Premier paradoxe : c’est en accord avec l’Église et avec l’appui des villes guelfes, désireuses de briser le joug des tyrans gibelins, que le fils de l’empereur se trouve amené à envisager la création, en haute Italie, d’un royaume vassal du Saint-Siège. Second paradoxe : c’est autour de Robert de Naples, dont la dynastie est pourtant d’origine française, que se regroupent les vieux partis italiens hostiles au projet pontifical d’instaurer un ordre étranger dans le nord de la péninsule, projet qui semble bien être confirmé lors des entretiens qu’ont à Avignon, en novembre 1332, Jean XXII et Jean de Bohême.

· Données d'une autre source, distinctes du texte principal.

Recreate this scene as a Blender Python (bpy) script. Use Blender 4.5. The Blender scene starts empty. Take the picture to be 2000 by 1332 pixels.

Robert de Naples soutient la ligue gibeline conclue à Castelfranco le 8 août 1331, puis la ligne guelfo-gibeline conclue à Ferrare le 16 septembre 1332. Il se dresse contre le pape lui-même lorsque ce dernier projette de remettre le royaume d’Arles au roi de France Philippe VI de Valois en échange de son appui à la candidature au trône impérial d’Henri de Bavière, gendre de Jean de Bohême et cousin de l’empereur schismatique Louis de Bavière, dont le pape espère le retrait volontaire. Menacé, en tant que comte de Provence, de passer dans la vassalité du roi de France, Robert de Naples s’oppose alors à l’achat de Lucques par ce dernier en octobre 1334 et songe à faire la paix avec l’empereur, lorsque Jean XXII meurt le 4 décembre 1334.